Attention should be paid to some technical issues if we want to get out of the experiment more than the mere fact that the elastic side of the pendulum knocks the block down more effectively than the inelastic side of the pendulum. In particular:

• The underlying floor/table should be horizontal.

• The block should be prevented from horizontal movement so that it is purely overturning (by, for example, a skewer glued on the floor or two pins at the edge of the block).

• The block must really be a rectangular parallelepiped. It tends to fall in other directions when its edges are not rectangular. This seems to be the most difficult condition to meet.

• The pendulum should hit the block at the lowest point of its trajectory, perpendicularly to the block and at the block’s vertical center line (in the middle of its width). The efficiency is lower, the minimum initial angle is larger and the pendulum tends to rebound erratically if this condition is not met.

• If you decide to record the experiment, you need to aim the camera very precisely perpendicularly to the plane of swinging.

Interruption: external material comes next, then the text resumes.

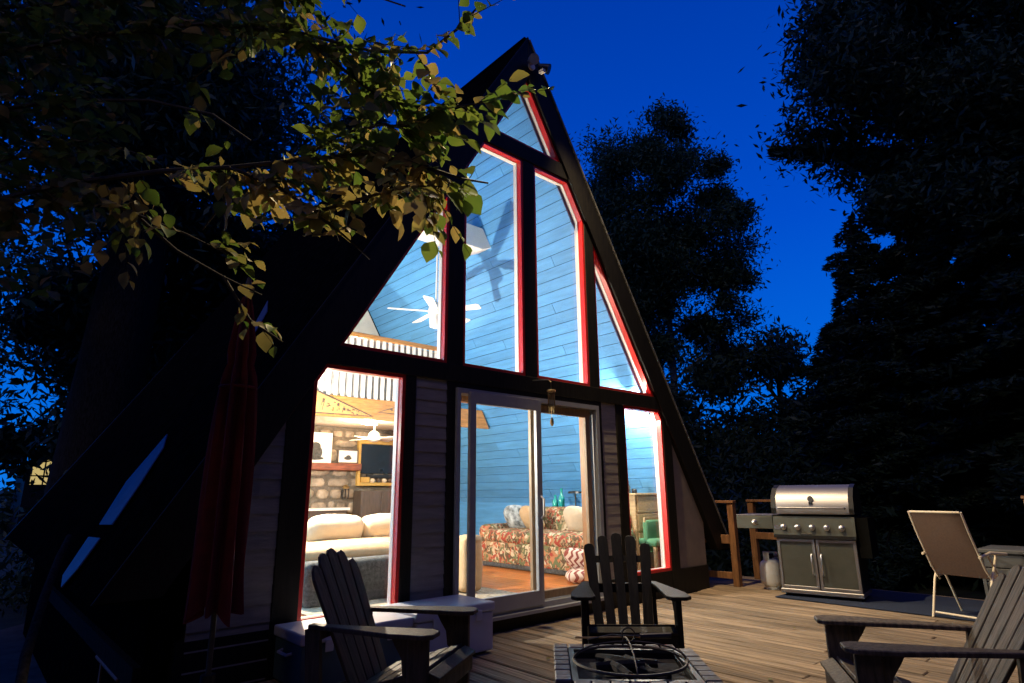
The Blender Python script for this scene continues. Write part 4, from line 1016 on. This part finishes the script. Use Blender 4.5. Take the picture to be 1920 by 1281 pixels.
# behind the cabin and left
conifer('dark fir rising behind the left slope of the cabin roof', 3.1, 10.6, 15.6, 2.6, M['crown_b'], 30000, .13, seed=31, base=.3)
broadleaf('tall thick tree standing behind the cabin at the left', -1.4, 15.5, 15.5,
          [(0, 0, 13.5, 2.6, 3), (1.6, -.4, 11.0, 2.6, 2.8), (-.9, 0, 10.0, 1.9, 3), (1.0, 0, 7.0, 3.0, 3.0), (2.8, 0, 8.0, 2.6, 3.4), (-1.0, 0, 6.2, 1.6, 2.6), (-1.0, 0, 3.4, 1.5, 2.4), (4.6, -1, 7.5, 2.6, 4.0), (3.2, -1, 4, 3, 3)], M['crown_b'], M['bark'], 120000, .19, .3)
t = thing('broadleaf_tree', 'massive old trunk of a bare-stemmed tree beside the left side of the cabin', 'tree', (-2.35, 12.2, -1.0))
MB().tube([(0, 0, 0), (.05, 0, 3), (.15, 0, 6), (.35, 0, 10), (.5, 0, 14)], [.95, .78, .70, .62, .45], 14).build('trunk', M['bark'], t, smooth=True)
lob = rng.normal(size=(30000, 3)) * np.array([2.0, 1.6, 1.6]) + np.array([.3, 0, 13.0]); quads('crown', lob, .15, M['crown_b'], t)
broadleaf('leafy tree hanging over the path at the far left', -5.6, 12.4, 13.0,
          [(0, 0, 9.6, 2.0, 2.0), (1.6, 0, 9.0, 1.6, 1.6), (.4, -1, 7.6, 1.7, .9), (1.4, 0, 6.3, 1.2, .8), (-.6, 0, 6.2, 1.8, .9), (-1.6, 1, 10, 2.2, 2.4), (.6, 0, 12.0, 2.4, 1.6), (.9, 0, 5.0, 1.0, .45), (-.5, 0, 4.4, 1.2, .35)], M['crown_b'], M['bark'], 8500, .13, .18)
broadleaf('distant tree low over the path at the left edge', -6.8, 24, 9.5, [(0, 0, 7.2, 2.4, 1.4), (1.4, 0, 5.8, 1.8, .7), (-1.5, 0, 5.5, 2.2, 1.0)], M['crown_b'], M['bark'], 4500, .15, .2)
# undergrowth and far woods
pts = []
for i in range(90):
    a = rng.uniform(-1.25, 1.75); d = rng.uniform(34, 60); cx, cy = -4.5 + math.sin(a) * d, -4.7 + math.cos(a) * d
    rr_ = rng.uniform(2.5, 5); hh = rng.uniform(1.2, 2.6) if a < .05 else rng.uniform(4.0, 8.5)
    if cx > -12 and cx < 2 and a < .10: hh = 1.4
    pts.append(np.array([cx, cy, -.9]) + np.abs(rng.normal(size=(900, 3))) * np.array([0, 0, hh * .5]) + rng.normal(size=(900, 3)) * np.array([rr_ * .5, rr_ * .5, .3]))
o = quads('far_wood', np.concatenate(pts), .38, M['crown_b']); o['kind'] = 'stuff'
pts = []
for i in range(150):
    a = rng.uniform(1.75, 5.03); d = rng.uniform(15, 24); cx, cy = -1 + math.sin(a) * d, -3 + math.cos(a) * d
    pts.append(np.array([cx, cy, -1]) + rng.uniform(0, 1, size=(330, 3)) * np.array([0, 0, rng.uniform(11, 17)]) + rng.normal(size=(330, 3)) * np.array([1.5, 1.5, .3]))
o = quads('woods_behind', np.concatenate(pts), .55, M['crown_b'], aspect=.9); o['kind'] = 'stuff'
pts = []
for i in range(46):
    f = i / 45; cx = 6.2 + 9 * f + rng.uniform(-1, 1); cy = 6.5 - 13 * f + rng.uniform(-1.5, 1.5); cx += 2.5 * math.sin(f * 3.1)
    rr_ = rng.uniform(.7, 1.4); pts.append(np.array([cx, cy, -.9]) + np.abs(rng.normal(size=(1300, 3))) * np.array([0, 0, rng.uniform(.7, 1.5)]) + rng.normal(size=(1300, 3)) * np.array([rr_, rr_, .2]))
for i in range(12):
    cx = -3.2 + i * .45 ; cy = 11 + (i % 3)
    pts.append(np.array([cx, cy, -.9]) + np.abs(rng.normal(size=(700, 3))) * np.array([0, 0, .8]) + rng.normal(size=(700, 3)) * np.array([.5, .8, .2]))
pts = np.concatenate(pts)
pts = pts[~((np.abs(pts[:, 0]) < 4.4) & (pts[:, 1] < 8.4)) & ~((pts[:, 0] < 5.0) & (pts[:, 1] < 1.0))]
o = quads('undergrowth', pts, .11, M['crown_b']); o['kind'] = 'stuff'

# neighbouring cabin with a lit gable
t = thing('neighbour_cabin', 'distant cabin with a yellow lit gable showing between the trees at far left', 'cabin', (.95, 34.5, -1.0))
MB().prism([(-3.1, 0), (3.1, 0), (3.1, 3.6), (0, 6.3), (-3.1, 3.6)], 'y', 0, 7).build('wall', M['black_wood'], t)
for s in (-1, 1): MB().prism([(0, 6.3), (s * 3.5, 3.25), (s * 3.5, 3.45), (0, 6.55)], 'y', -.5, 7.4).build('roof', M['roof'], t)
for i in range(4):
    x0 = -2.9 + i * .55
    w_ = MB().prism([(x0, 2.7), (x0 + .48, 2.7), (x0 + .48, 3.6 + (i + .6) * .42), (x0, 3.55 + i * .42)], 'y', -.03, -.005).build('window', M['lit_window'], t)
    MB().bb(x0 - .0, x0 + .48, -.05, -.031, 3.1, 3.16).build('muntin', M['black_wood'], w_)

# ------------------------------------------------------------------ the near tree whose leafy boughs hang over the picture
nt_ = thing('beech_tree', 'near tree at left, its large tan and green leaves hanging before the gable', 'tree', (-5.9, 1.2, -1.0))
O_ = Vector((-5.9, 1.2, -1.0))
MB().tube([(0, 0, 0), (.1, -.1, 2), (.35, -.35, 3.6), (.5, -.6, 5.4), (.6, -.5, 7.5)], [.24, .2, .17, .13, .08], 12).build('trunk', M['bark'], nt_, smooth=True)
BR = [
    [(-4.88,-0.23,2.66),(-4.37,-0.98,2.72),(-4.03,-1.49,2.70),(-3.78,-1.78,2.69),(-3.53,-2.02,2.72),(-3.26,-2.27,2.75),(-3.05,-2.44,2.68),(-2.87,-2.51,2.65),(-2.75,-2.56,2.65)],
    [(-3.78,-1.78,2.69),(-3.60,-1.97,2.57),(-3.47,-2.11,2.42),(-3.35,-2.18,2.32),(-3.23,-2.25,2.20)],
    [(-5.00,-0.05,3.69),(-4.42,-0.74,3.77),(-3.90,-1.34,3.77),(-3.51,-1.79,3.64),(-3.22,-2.13,3.46),(-3.04,-2.40,3.38),(-2.94,-2.54,3.50),(-2.88,-2.62,3.61)],
    [(-3.51,-1.79,3.64),(-3.33,-2.00,3.37),(-3.17,-2.20,3.13),(-2.95,-2.38,3.09),(-2.81,-2.52,3.11),(-2.67,-2.60,3.19)],
    [(-4.94,-0.12,3.31),(-4.44,-0.72,3.34),(-4.08,-1.16,3.27),(-3.82,-1.48,3.13),(-3.67,-1.69,2.93)],
    [(-4.37,-0.98,2.72),(-4.07,-1.20,2.56),(-3.85,-1.37,2.45),(-3.66,-1.50,2.34)],
    [(-4.07,-1.20,2.56),(-3.85,-1.20,2.41),(-3.61,-1.25,2.30),(-3.43,-1.37,2.20)],
    [(-3.61,-1.25,2.30),(-3.46,-1.31,2.06),(-3.30,-1.40,1.94)],
    [(-3.53,-2.02,2.72),(-3.35,-2.10,2.91),(-3.20,-2.25,2.95),(-3.03,-2.40,2.93)],
    [(-3.26,-2.27,2.75),(-3.14,-2.39,2.59),(-3.05,-2.45,2.51)],
    [(-5.12,0.06,4.09),(-4.52,-0.60,4.05),(-3.99,-1.22,4.04),(-3.43,-1.85,4.02),(-3.08,-2.22,3.78)],
    [(-4.88,-0.18,2.92),(-4.53,-0.54,3.04),(-4.27,-0.91,3.07),(-4.09,-1.17,2.92)],
    [(-3.47,-2.11,2.42),(-3.28,-2.24,2.51),(-3.11,-2.35,2.59),(-2.97,-2.47,2.59)],
    [(-3.78,-1.78,2.69),(-3.75,-1.63,2.57),(-3.81,-1.53,2.43)],
    [(-3.51,-1.79,3.64),(-3.58,-1.64,3.78),(-3.78,-1.39,3.60),(-3.90,-1.24,3.45)]]
DENS = [2.2, 1.7, 2.2, 2.2, 1.4, 1.2, .45, .35, 2.6, 1.4, 2.2, 1.3, 2.2, .8, 1.4]
for k, b in enumerate(BR):
    b = [Vector(p) - O_ for p in b]
    if k in (0, 2, 4, 10, 11):
        b = [Vector((.42, -.45, b[0].z - .2 - (.4 if k else 0)))] + b
    n = len(b); MB().tube(b, [(.015 if k in (0, 2, 4, 10) else .008) * (1 - .85 * i / (n - 1)) + .0025 for i in range(n)], 6).build('bough', M['twig'], nt_, smooth=True)
def leaf_mesh(name, m, L=1.0, curl=.12, wd=.30, fold=.35, bend=.1):
    prof = [(0, 0), (.12, .34), (.32, .84), (.52, 1.0), (.74, .74), (.91, .26), (1.0, 0)]
    v = []; f = []
    for i, (u_, w_) in enumerate(prof):
        z = -curl * u_ * u_; y0 = bend * u_ * u_ * L
        v += [(u_ * L, y0 - w_ * wd * L, z * L + fold * w_ * wd * L + .02 * L * (i % 2)), (u_ * L, y0, z * L), (u_ * L, y0 + w_ * wd * L, z * L + fold * w_ * wd * L - .02 * L * (i % 2))]
    for i in range(6):
        b = 3 * i; f += [(b, b + 3, b + 4, b + 1), (b + 1, b + 4, b + 5, b + 2)]
    me = bpy.data.meshes.new(name); me.from_pydata(v, [], f); me.materials.append(m)
    for p_ in me.polygons: p_.use_smooth = True
    return me
LM = [leaf_mesh('leaf', M['leaf'], .090, .25, .37, .5, .12), leaf_mesh('leaf', M['leaf_tan'], .086, .35, .38, .25, -.15), leaf_mesh('leaf', M['leaf_tan'], .078, .10, .42, .6, .2), leaf_mesh('leaf', M['leaf'], .108, .20, .42, .3, -.08)]
leaves = []; tw = MB(); rl_ = random.Random(11)
# an open bay of sky has to stay free of leaves
def clear(p):
    v = Vector(p) - Vector((-4.5367, -4.7230, 1.1012)); q = m3.transposed() @ v
    return 1125.8 * q.x / -q.z + 960, 640.5 - 1125.8 * q.y / -q.z
BAYS = [(505, 165, 62, 78), (480, 270, 48, 50), (290, 190, 55, 40), (225, 130, 34, 30), (410, 250, 42, 26), (300, 245, 60, 26), (790, 25, 85, 38), (700, 20, 30, 22), (345, 375, 60, 20), (1000, 60, 110, 60), (985, 420, 110, 160), (985, 250, 42, 70), (740, 560, 85, 130), (600, 560, 90, 110), (350, 520, 90, 60), (250, 330, 70, 24), (640, 20, 50, 16), (880, 120, 40, 34)]
def open_sky(p):
    x, y = clear(p)
    return any(((x - a) / c) ** 2 + ((y - b) / d) ** 2 < 1 for a, b, c, d in BAYS)
for b, den in zip(BR, DENS):
    for i in range(len(b) - 1):
        A, B = Vector(b[i]), Vector(b[i + 1]); L = (B - A).length
        for j in range(max(2, int(L * 17 * den))):
            P = A.lerp(B, rl_.random()); dr = (B - A).normalized()
            dd = (dr * rl_.uniform(.1, 1.0) + Vector((rl_.gauss(0, .8), rl_.gauss(0, .8), rl_.gauss(-.15, .38)))).normalized()
            TL = rl_.uniform(.10, .36); E_ = P + dd * TL + Vector((0, 0, -.06 * TL / .3))
            if open_sky(E_) or open_sky(P.lerp(E_, .5)): continue
            tw.tube([P - O_, P.lerp(E_, .5) - O_, E_ - O_], [.0028, .002, .0012], 4)
            nl = max(3, int(TL / .042))
            for q in range(nl):
                f_ = (q + .6) / nl; base = P.lerp(E_, f_); side = 1 if q % 2 else -1
                out = (dd + dd.cross(Vector((0, 0, 1))).normalized() * side * rl_.uniform(.5, 1.2) + Vector((0, 0, rl_.gauss(-.30, .30)))).normalized()
                up = Vector((rl_.gauss(0, .38), rl_.gauss(0, .38), 1)).normalized(); up = (up - out * up.dot(out)).normalized()
                R = Matrix((out, up.cross(out), up)).transposed().to_4x4()
                s = rl_.choice((.55, .75, .9, 1.0, 1.15, 1.3)) * rl_.uniform(.85, 1.1)
                if open_sky(base + out * .05): continue
                leaves.append((Matrix.Translation(base - O_) @ R @ Matrix.Scale(s, 4), base))
# a ragged fringe of leaves behind, toward the trunk
for i in range(1500):
    base = Vector((rl_.uniform(-5.9, -4.15), rl_.uniform(-.9, 1.2), rl_.uniform(1.9, 5.2)))
    px_, py_ = clear(base)
    if py_ > 560 or open_sky(base): continue
    a = rl_.uniform(0, 6.28); out = Vector((math.cos(a), math.sin(a), rl_.gauss(-.2, .3))).normalized(); up = Vector((rl_.gauss(0, .4), rl_.gauss(0, .4), 1)); up = (up - out * up.dot(out)).normalized()
    leaves.append((Matrix.Translation(base - O_) @ Matrix((out, up.cross(out), up)).transposed().to_4x4() @ Matrix.Scale(rl_.uniform(.8, 1.3), 4), base))
o = tw.build('twigs', M['twig'], nt_); o['kind'] = 'stuff'
cp = Vector((-4.5367, -4.7230, 1.1012))
def vis(b):
    x, y = clear(b); return 0 < x < 1920 and 0 < y < 700
leaves.sort(key=lambda l: ((l[1] - cp).length if vis(l[1]) else 99))
near = leaves[:300]; rest = leaves[300:]
for i, (mt_, b) in enumerate(near):
    k = rl_.choice([1, 1, 2, 2, 0]) if b.z < 2.75 and b.x < -2.95 else rl_.choice([0, 3, 3, 1, 0])
    o = link('leaf', LM[k], nt_); o.matrix_local = mt_
for nm, sel, mk in (('foliage', 0, 'leaf'), ('tan_foliage', 1, 'leaf_tan')):
    V = []; F = []; src = LM[sel]; sv = [v.co.copy() for v in src.vertices]; sf = [tuple(p_.vertices) for p_ in src.polygons]
    for i, (mt_, b) in enumerate(rest):
        tan = (b.z < 2.75 and i % 3 != 0) or (b.z >= 2.75 and i % 4 == 0)
        if tan != bool(sel): continue
        o_ = len(V); V += [tuple(mt_ @ v) for v in sv]; F += [tuple(a + o_ for a in f) for f in sf]
    me = bpy.data.meshes.new(nm); me.from_pydata(V, [], F); me.materials.append(M[mk])
    for p_ in me.polygons: p_.use_smooth = True
    o = link(nm, me, nt_); o['kind'] = 'stuff'
print('LEAVES', len(leaves), 'objects', len(bpy.data.objects))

If you want a more perfect pendulum, it is possible to buy a set of two black balls of the same appearance but with very different elasticity from the online shop of Arbor Scientific [2] for the price of approximately $4. You can cut the balls in half, put a string between one of the elastic half-spheres and one of the inelastic half-spheres and glue them together. You get a ball that looks homogeneous but has different elasticity on opposite sides.

Bibliography

[1] Micklavzina S.: Impulse Demonstration Using a 'Half-Bouncy' Ball, The Physics Teacher, Vol. 34, no. 4, p. 253, April 1996

[2] Arbor Scientific, Happy and unhappy balls [http://www.arborsci.com/detail.aspx?ID=362]